Le porte-parole de la LDH, Maître A. Weber, et le journaliste J-M. Manach, ont quant à eux insisté sur les dangers que des politiques publiques en matière de nouvelles technologies font courir sur les libertés individuelles. Selon eux, le décret de 2006 n’est que l’aboutissement d’un long processus dont les événements du « 11 septembre » ont été l’accélérateur. Ils dénoncent ainsi le caractère disproportionné de la mesure qui, au nom de la lutte contre des activités terroristes pourtant commises par une catégorie minoritaire d’individus, placerait sans distinction la population entière sous surveillance policière. Les nouvelles technologies deviendraient, sans que les citoyens n’en prennent vraiment conscience, un instrument de répression indiscriminée aux mains des pouvoirs publics qui seraient prompts à justifier opportunément toutes les atteintes aux droits fondamentaux des individus par l’objectif de protéger leur vie. Pourtant, rappellent les intervenants, les autorités américaines ne sont pas parvenues à prévenir les attaques contre les Twin Towers malgré des investissements colossaux dans la haute technologie. Ce qui attesterait de l’inefficacité du tout-technologie dans la lutte contre le terrorisme.

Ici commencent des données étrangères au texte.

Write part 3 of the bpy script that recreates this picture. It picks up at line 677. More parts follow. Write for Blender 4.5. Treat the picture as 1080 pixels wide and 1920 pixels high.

M. Manach soutient qu’il est permis de penser que la prévention des actes de terrorisme n’est de plus en plus qu’un simple prétexte, et que derrière le renforcement de ces mesures d’espionnage des citoyens via les techniques modernes, se dissimuleraient en réalité des objectifs peu avouables qui sont d’ordre économique et financier. La mise sous surveillance de l’Internet constituerait désormais un outil indispensable d’intelligence économique pour un Etat.